U.S. President Barack Obama has nominated Democratic Senator John Kerry as his next secretary of state on Friday, making the first move in a sweeping overhaul of his national security team heading into a second term.
Kerry will take the helm at the State Department from outgoing Secretary of State Hillary Clinton, who has long stated her intentions to leave early next year. Kerry, a longtime Massachusetts senator, is expected to be easily approved for the cabinet post by his Capitol Hill colleagues.
The moves opens up the Senate seat Kerry has held for nearly three decades. Recently defeated Republican Senator Scott Brown is eying it, though Massachusetts Democrats insist the party can keep the seat out of Republican hands.
Word about Washington’s latest worst-kept secret came at a sombre and somewhat unusual time, with both the president and Kerry attending a memorial service for Democratic Senator Daniel Inouye of Hawaii. At the same time, leaders of the nation’s divided government were in limbo about how to head off the fiscal cliff’s looming Jan. 1, 2013, deadline.
Kerry 1st piece of cabinet shuffle
Kerry was the Democratic nominee for president in 2004, losing a close election to incumbent George W. Bush. He’s a decorated Vietnam veteran who was critical of the war effort when he returned to the U.S., even testifying in front of the Senate committee he eventually chaired.
Kerry’s only other rival for the job, UN ambassador Susan Rice, faced harsh criticism from congressional Republicans for her initial accounting of the deadly September attack on Americans in Benghazi, Libya. Obama vigorously defended Rice, a close friend and longtime adviser, but Republican senators dug in, threatening to hold up her nomination if the president tapped her for the post.
Rice withdrew her name from consideration last week, making Kerry all but certain to become the nominee. People familiar with the White House’s decision-making said support within the administration was moving toward Kerry even before Rice pulled out.

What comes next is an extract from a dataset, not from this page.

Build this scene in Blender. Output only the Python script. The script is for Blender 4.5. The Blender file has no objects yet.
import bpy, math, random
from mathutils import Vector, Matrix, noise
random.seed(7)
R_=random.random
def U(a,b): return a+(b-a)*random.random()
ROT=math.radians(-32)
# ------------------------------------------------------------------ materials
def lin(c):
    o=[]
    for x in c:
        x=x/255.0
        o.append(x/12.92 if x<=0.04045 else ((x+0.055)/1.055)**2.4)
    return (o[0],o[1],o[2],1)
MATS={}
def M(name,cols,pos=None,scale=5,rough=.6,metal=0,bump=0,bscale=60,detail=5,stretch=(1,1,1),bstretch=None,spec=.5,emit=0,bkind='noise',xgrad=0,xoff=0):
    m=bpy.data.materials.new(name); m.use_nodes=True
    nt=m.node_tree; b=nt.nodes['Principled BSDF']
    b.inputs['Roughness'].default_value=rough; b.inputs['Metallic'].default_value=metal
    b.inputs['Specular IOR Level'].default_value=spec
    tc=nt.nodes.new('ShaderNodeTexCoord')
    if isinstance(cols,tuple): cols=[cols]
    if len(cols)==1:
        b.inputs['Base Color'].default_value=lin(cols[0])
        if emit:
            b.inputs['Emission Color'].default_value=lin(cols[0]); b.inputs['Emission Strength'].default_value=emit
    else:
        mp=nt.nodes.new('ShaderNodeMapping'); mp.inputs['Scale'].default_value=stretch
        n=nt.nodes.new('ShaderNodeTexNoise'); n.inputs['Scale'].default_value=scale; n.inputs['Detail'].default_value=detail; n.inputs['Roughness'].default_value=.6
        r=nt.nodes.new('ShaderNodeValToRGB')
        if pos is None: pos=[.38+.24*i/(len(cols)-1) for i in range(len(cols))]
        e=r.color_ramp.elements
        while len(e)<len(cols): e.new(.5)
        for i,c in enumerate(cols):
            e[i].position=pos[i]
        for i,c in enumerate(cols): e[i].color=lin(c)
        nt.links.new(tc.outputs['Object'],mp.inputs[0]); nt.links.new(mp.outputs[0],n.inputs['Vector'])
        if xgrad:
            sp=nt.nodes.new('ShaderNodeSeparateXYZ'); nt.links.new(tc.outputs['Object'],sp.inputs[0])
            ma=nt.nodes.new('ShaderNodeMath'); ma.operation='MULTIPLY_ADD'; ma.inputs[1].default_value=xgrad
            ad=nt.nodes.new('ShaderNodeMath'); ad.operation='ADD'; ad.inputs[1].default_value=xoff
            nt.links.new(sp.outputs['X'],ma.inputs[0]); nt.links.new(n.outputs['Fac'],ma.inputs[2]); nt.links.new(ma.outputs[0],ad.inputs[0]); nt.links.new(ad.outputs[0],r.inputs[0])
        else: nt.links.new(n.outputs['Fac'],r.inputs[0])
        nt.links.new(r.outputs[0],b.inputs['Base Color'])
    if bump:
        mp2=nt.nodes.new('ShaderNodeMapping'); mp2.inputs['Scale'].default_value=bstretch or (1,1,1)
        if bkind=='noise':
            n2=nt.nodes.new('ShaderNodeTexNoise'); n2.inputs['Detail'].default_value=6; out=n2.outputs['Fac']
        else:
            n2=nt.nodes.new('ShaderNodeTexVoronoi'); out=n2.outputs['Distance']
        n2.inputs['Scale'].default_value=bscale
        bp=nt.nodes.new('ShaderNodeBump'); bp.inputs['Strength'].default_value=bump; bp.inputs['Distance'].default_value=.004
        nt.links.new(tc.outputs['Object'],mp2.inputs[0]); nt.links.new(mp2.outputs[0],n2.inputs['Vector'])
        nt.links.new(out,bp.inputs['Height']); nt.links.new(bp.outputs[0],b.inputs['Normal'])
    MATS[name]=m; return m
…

The cabinet nomination of Kerry, 69, is the first Obama has made since winning a second term, and the first piece in an extensive shuffle of his national security team. The president is also expected soon to nominate a new defence secretary to take over for retiring Leon Panetta and a new director of the Central Intelligence Agency to replace former spy chief David Petraeus, who resigned last month after admitting to an affair with his biographer.